Prove that $$\frac{1}{2^2}+\frac{1}{3^2}+\cdots+\frac{1}{(n+1)^2} < n \cdot \left(1-\frac{1}{\sqrt[n]{2}}\right).$$

Solve in positive integers $x^yy^x=(x+y)^z$

A rectangle is said to be $ inscribed$ in a triangle if all its vertices lie on the sides of the triangle. Prove that the locus of the centers (the meeting points of the diagonals) of all inscribed in an acute-angled triangle rectangles are three concurrent unclosed segments.
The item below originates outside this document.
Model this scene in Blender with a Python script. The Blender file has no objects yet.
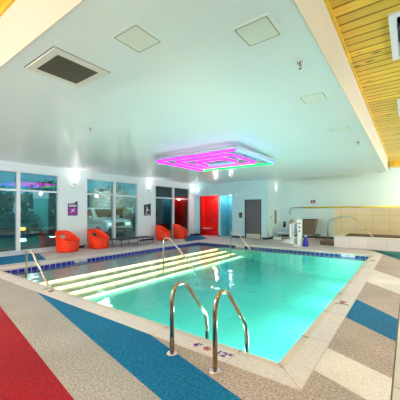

$P_k(n) $ is the product of all positive divisors of $n$ that are divisible by $k$ (the empty product is equal to $1$). Show that $P_1(n)P_2(n)\cdots P_n(n)$ is a perfect square, for any positive integer $n$.

Find all possible $\{ x_1,x_2,...x_n \}$ permutations of $ \{1,2,...,n \}$ so that when $1\le i \le n-2 $ then we have $x_i < x_{i+2}$ and when $1 \le i \le n-3$ then we have $x_i < x_{i+3}$ . Here $n \ge 4$.

The quadrilateral $ABCD$ has an incircle of diameter $d$ which touches $BC$ at $K$ and touches $DA$ at $L$. Is it always true that the harmonic mean of $AB$ and $CD$ is equal to $KL$ if and only if the geometric mean of $AB$ and $CD$ is equal to $d$?